*EXERCISE INSTRUCTIONS*
Repeat the lines of the data that follow, please, starting at the first and stopping after the one with "tag(m.obj('air_line', BLK, None, smooth=True), 'black".

==*==

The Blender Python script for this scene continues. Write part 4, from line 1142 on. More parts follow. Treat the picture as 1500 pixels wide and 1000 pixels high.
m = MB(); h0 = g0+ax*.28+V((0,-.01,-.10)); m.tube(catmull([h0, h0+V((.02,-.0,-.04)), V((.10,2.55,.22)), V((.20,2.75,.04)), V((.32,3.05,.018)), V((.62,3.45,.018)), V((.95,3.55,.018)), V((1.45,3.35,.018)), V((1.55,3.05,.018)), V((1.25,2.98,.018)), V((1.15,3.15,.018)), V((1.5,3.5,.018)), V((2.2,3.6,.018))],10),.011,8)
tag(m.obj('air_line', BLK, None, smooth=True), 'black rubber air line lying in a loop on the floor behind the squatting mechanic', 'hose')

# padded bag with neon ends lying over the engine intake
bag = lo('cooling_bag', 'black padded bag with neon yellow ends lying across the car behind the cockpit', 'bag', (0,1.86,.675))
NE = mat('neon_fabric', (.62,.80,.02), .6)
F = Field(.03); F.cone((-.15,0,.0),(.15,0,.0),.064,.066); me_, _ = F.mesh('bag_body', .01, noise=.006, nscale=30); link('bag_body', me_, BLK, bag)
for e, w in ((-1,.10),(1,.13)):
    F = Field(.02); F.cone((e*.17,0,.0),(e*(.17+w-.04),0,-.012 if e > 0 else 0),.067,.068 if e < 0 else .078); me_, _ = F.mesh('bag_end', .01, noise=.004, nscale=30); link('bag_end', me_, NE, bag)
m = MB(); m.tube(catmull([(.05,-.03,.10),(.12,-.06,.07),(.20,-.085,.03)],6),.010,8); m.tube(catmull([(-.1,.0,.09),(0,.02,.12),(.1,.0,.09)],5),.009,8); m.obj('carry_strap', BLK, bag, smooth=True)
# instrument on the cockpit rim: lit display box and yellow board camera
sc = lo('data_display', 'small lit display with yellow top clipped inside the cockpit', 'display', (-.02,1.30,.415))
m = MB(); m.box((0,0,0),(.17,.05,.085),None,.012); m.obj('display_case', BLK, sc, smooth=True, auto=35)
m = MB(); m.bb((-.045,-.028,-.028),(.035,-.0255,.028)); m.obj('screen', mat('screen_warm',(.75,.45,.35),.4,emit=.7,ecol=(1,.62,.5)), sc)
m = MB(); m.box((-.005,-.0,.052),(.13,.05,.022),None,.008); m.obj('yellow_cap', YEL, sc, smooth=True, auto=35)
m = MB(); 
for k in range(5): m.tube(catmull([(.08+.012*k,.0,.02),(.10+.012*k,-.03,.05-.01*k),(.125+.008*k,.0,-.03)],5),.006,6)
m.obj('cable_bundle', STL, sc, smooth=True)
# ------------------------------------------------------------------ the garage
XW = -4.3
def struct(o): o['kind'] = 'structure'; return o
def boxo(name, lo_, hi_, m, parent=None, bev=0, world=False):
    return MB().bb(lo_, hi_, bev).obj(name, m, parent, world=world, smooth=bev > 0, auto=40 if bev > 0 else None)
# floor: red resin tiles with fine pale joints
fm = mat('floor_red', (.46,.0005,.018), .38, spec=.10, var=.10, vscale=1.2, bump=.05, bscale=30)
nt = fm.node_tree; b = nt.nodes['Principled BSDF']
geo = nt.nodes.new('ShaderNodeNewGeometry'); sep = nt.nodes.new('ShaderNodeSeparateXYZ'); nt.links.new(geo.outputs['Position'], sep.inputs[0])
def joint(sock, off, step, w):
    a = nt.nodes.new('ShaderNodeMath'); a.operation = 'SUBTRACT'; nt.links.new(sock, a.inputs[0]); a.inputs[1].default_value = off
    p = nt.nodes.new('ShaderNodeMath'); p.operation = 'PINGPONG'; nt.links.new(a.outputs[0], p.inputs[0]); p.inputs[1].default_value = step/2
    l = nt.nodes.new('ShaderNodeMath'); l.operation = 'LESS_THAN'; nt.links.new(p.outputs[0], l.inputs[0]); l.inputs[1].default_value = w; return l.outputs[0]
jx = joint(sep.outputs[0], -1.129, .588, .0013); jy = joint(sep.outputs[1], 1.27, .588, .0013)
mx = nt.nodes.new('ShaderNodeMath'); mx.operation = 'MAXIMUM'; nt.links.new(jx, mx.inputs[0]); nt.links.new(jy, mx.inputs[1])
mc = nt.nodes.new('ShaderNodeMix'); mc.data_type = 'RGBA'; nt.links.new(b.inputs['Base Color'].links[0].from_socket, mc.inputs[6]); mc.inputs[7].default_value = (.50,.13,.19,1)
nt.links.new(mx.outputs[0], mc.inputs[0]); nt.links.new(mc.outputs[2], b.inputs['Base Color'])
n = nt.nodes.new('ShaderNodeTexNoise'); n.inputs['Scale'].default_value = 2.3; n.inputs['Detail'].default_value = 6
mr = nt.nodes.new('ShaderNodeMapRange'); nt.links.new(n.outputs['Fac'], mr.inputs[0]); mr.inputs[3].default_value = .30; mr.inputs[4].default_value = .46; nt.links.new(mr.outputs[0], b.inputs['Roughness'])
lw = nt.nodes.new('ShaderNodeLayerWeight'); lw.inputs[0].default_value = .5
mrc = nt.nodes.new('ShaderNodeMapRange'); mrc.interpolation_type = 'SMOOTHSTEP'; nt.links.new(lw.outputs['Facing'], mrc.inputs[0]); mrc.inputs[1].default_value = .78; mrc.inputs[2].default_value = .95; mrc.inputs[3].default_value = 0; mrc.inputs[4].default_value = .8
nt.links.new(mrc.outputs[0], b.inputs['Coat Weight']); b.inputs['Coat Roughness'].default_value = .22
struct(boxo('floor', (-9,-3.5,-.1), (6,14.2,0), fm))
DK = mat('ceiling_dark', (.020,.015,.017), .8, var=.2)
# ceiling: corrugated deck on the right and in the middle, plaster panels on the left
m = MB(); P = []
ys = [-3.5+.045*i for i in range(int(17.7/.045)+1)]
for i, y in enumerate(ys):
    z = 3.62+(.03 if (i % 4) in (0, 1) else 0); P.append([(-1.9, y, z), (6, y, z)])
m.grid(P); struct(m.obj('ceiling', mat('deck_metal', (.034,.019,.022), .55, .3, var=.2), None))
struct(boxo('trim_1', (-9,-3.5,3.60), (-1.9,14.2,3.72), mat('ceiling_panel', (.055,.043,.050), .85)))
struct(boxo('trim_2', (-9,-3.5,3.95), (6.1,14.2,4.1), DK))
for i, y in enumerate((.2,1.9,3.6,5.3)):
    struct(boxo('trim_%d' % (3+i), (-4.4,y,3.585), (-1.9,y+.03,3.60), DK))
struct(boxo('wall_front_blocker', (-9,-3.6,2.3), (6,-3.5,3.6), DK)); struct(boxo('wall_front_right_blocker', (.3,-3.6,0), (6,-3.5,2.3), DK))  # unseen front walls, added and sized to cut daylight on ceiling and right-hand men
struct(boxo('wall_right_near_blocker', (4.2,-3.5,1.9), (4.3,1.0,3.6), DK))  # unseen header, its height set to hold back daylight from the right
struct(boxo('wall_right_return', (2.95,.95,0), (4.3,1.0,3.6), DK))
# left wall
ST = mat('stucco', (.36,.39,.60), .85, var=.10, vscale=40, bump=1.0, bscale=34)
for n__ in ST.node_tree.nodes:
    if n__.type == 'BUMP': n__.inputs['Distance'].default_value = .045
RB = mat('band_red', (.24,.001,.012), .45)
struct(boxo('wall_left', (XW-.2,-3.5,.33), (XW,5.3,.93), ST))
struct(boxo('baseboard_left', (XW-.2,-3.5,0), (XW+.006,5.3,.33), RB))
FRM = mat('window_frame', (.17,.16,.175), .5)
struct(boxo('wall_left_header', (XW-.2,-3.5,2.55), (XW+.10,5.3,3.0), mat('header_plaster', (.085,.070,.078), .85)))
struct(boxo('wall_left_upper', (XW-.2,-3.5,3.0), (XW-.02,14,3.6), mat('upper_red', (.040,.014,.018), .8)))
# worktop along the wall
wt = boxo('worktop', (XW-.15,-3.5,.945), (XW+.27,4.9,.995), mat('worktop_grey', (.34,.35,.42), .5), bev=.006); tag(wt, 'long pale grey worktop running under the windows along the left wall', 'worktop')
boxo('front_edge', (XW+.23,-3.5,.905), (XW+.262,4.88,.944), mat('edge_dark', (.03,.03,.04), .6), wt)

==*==

*RESPONSE*
The Blender Python script for this scene continues. Write part 4, from line 1142 on. More parts follow. Treat the picture as 1500 pixels wide and 1000 pixels high.
m = MB(); h0 = g0+ax*.28+V((0,-.01,-.10)); m.tube(catmull([h0, h0+V((.02,-.0,-.04)), V((.10,2.55,.22)), V((.20,2.75,.04)), V((.32,3.05,.018)), V((.62,3.45,.018)), V((.95,3.55,.018)), V((1.45,3.35,.018)), V((1.55,3.05,.018)), V((1.25,2.98,.018)), V((1.15,3.15,.018)), V((1.5,3.5,.018)), V((2.2,3.6,.018))],10),.011,8)
tag(m.obj('air_line', BLK, None, smooth=True), 'black rubber air line lying in a loop on the floor behind the squatting mechanic', 'hose')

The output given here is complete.